» **Dataset section**
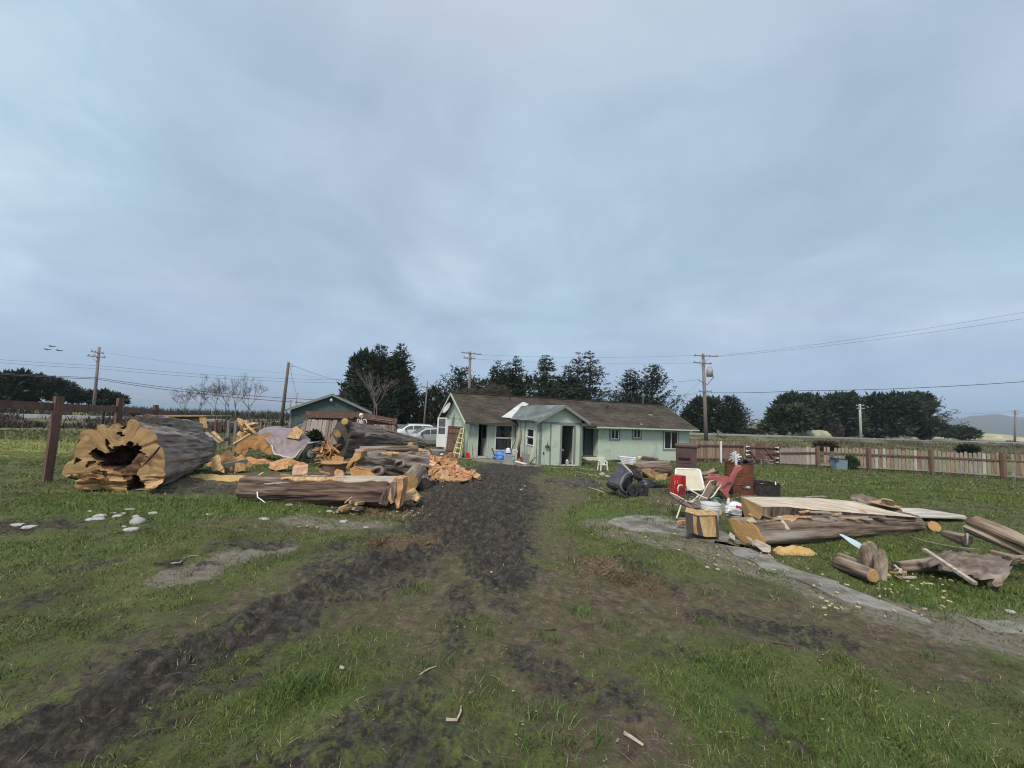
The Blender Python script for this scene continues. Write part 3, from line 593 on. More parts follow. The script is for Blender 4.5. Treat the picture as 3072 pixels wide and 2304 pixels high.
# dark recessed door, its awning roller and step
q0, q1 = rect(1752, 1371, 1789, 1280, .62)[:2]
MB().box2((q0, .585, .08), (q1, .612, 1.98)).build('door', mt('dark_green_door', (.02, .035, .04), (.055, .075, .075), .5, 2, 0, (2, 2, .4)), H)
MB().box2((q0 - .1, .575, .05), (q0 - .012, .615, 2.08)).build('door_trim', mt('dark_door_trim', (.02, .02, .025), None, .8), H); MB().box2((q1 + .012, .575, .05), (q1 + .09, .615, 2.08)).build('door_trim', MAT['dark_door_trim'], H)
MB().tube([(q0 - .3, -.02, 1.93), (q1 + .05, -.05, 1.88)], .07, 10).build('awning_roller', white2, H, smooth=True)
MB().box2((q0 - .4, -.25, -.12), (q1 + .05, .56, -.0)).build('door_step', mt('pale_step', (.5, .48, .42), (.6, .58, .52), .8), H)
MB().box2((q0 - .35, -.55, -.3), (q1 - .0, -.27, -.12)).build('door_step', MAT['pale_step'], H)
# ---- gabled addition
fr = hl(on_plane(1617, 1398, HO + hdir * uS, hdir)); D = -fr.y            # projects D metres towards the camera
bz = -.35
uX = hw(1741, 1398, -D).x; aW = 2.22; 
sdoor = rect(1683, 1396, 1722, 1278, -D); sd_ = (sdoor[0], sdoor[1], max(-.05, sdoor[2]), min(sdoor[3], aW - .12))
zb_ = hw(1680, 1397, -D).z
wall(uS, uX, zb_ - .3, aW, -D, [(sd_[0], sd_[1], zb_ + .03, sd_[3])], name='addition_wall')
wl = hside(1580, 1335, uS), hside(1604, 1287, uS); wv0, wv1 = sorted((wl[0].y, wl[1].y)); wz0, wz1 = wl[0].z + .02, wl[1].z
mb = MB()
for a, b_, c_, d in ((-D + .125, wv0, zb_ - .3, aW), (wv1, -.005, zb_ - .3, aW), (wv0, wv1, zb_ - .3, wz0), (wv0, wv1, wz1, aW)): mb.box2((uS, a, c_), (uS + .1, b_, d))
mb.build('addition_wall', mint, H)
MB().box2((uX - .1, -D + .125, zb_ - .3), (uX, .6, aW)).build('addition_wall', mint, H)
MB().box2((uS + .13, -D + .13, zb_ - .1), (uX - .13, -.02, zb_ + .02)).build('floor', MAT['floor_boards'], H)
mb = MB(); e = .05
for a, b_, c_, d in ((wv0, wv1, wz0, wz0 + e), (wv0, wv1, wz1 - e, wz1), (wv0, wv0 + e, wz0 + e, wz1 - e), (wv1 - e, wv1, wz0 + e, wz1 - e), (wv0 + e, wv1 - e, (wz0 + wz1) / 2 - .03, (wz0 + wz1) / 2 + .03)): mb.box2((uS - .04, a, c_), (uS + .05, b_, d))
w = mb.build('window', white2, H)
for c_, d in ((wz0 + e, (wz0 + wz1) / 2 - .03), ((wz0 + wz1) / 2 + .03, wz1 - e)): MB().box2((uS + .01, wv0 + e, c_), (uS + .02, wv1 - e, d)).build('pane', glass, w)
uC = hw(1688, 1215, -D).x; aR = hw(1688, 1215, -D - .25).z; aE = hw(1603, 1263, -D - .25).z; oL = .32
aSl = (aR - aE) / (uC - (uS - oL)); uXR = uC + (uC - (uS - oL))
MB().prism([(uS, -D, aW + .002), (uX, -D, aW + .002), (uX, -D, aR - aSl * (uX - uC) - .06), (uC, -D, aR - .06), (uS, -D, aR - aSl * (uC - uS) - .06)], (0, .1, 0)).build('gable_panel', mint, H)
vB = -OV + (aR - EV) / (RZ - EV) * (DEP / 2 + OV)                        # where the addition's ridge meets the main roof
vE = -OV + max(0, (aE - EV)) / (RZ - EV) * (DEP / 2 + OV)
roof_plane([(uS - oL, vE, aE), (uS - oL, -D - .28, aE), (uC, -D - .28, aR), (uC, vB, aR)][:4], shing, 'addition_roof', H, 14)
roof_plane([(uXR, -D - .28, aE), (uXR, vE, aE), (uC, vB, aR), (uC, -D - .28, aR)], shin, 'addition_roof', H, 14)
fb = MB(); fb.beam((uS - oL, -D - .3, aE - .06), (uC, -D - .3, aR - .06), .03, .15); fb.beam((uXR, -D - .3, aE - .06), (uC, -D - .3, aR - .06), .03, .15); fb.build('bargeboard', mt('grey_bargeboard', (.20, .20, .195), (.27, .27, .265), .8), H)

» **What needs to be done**
Transcribe the material exactly, and leave out whatever pictures it holds.

» **Task solution**
The Blender Python script for this scene continues. Write part 3, from line 593 on. More parts follow. The script is for Blender 4.5. Treat the picture as 3072 pixels wide and 2304 pixels high.
# dark recessed door, its awning roller and step
q0, q1 = rect(1752, 1371, 1789, 1280, .62)[:2]
MB().box2((q0, .585, .08), (q1, .612, 1.98)).build('door', mt('dark_green_door', (.02, .035, .04), (.055, .075, .075), .5, 2, 0, (2, 2, .4)), H)
MB().box2((q0 - .1, .575, .05), (q0 - .012, .615, 2.08)).build('door_trim', mt('dark_door_trim', (.02, .02, .025), None, .8), H); MB().box2((q1 + .012, .575, .05), (q1 + .09, .615, 2.08)).build('door_trim', MAT['dark_door_trim'], H)
MB().tube([(q0 - .3, -.02, 1.93), (q1 + .05, -.05, 1.88)], .07, 10).build('awning_roller', white2, H, smooth=True)
MB().box2((q0 - .4, -.25, -.12), (q1 + .05, .56, -.0)).build('door_step', mt('pale_step', (.5, .48, .42), (.6, .58, .52), .8), H)
MB().box2((q0 - .35, -.55, -.3), (q1 - .0, -.27, -.12)).build('door_step', MAT['pale_step'], H)
# ---- gabled addition
fr = hl(on_plane(1617, 1398, HO + hdir * uS, hdir)); D = -fr.y            # projects D metres towards the camera
bz = -.35
uX = hw(1741, 1398, -D).x; aW = 2.22; 
sdoor = rect(1683, 1396, 1722, 1278, -D); sd_ = (sdoor[0], sdoor[1], max(-.05, sdoor[2]), min(sdoor[3], aW - .12))
zb_ = hw(1680, 1397, -D).z
wall(uS, uX, zb_ - .3, aW, -D, [(sd_[0], sd_[1], zb_ + .03, sd_[3])], name='addition_wall')
wl = hside(1580, 1335, uS), hside(1604, 1287, uS); wv0, wv1 = sorted((wl[0].y, wl[1].y)); wz0, wz1 = wl[0].z + .02, wl[1].z
mb = MB()
for a, b_, c_, d in ((-D + .125, wv0, zb_ - .3, aW), (wv1, -.005, zb_ - .3, aW), (wv0, wv1, zb_ - .3, wz0), (wv0, wv1, wz1, aW)): mb.box2((uS, a, c_), (uS + .1, b_, d))
mb.build('addition_wall', mint, H)
MB().box2((uX - .1, -D + .125, zb_ - .3), (uX, .6, aW)).build('addition_wall', mint, H)
MB().box2((uS + .13, -D + .13, zb_ - .1), (uX - .13, -.02, zb_ + .02)).build('floor', MAT['floor_boards'], H)
mb = MB(); e = .05
for a, b_, c_, d in ((wv0, wv1, wz0, wz0 + e), (wv0, wv1, wz1 - e, wz1), (wv0, wv0 + e, wz0 + e, wz1 - e), (wv1 - e, wv1, wz0 + e, wz1 - e), (wv0 + e, wv1 - e, (wz0 + wz1) / 2 - .03, (wz0 + wz1) / 2 + .03)): mb.box2((uS - .04, a, c_), (uS + .05, b_, d))
w = mb.build('window', white2, H)
for c_, d in ((wz0 + e, (wz0 + wz1) / 2 - .03), ((wz0 + wz1) / 2 + .03, wz1 - e)): MB().box2((uS + .01, wv0 + e, c_), (uS + .02, wv1 - e, d)).build('pane', glass, w)
uC = hw(1688, 1215, -D).x; aR = hw(1688, 1215, -D - .25).z; aE = hw(1603, 1263, -D - .25).z; oL = .32
aSl = (aR - aE) / (uC - (uS - oL)); uXR = uC + (uC - (uS - oL))
MB().prism([(uS, -D, aW + .002), (uX, -D, aW + .002), (uX, -D, aR - aSl * (uX - uC) - .06), (uC, -D, aR - .06), (uS, -D, aR - aSl * (uC - uS) - .06)], (0, .1, 0)).build('gable_panel', mint, H)
vB = -OV + (aR - EV) / (RZ - EV) * (DEP / 2 + OV)                        # where the addition's ridge meets the main roof
vE = -OV + max(0, (aE - EV)) / (RZ - EV) * (DEP / 2 + OV)
roof_plane([(uS - oL, vE, aE), (uS - oL, -D - .28, aE), (uC, -D - .28, aR), (uC, vB, aR)][:4], shing, 'addition_roof', H, 14)
roof_plane([(uXR, -D - .28, aE), (uXR, vE, aE), (uC, vB, aR), (uC, -D - .28, aR)], shin, 'addition_roof', H, 14)
fb = MB(); fb.beam((uS - oL, -D - .3, aE - .06), (uC, -D - .3, aR - .06), .03, .15); fb.beam((uXR, -D - .3, aE - .06), (uC, -D - .3, aR - .06), .03, .15); fb.build('bargeboard', mt('grey_bargeboard', (.20, .20, .195), (.27, .27, .265), .8), H)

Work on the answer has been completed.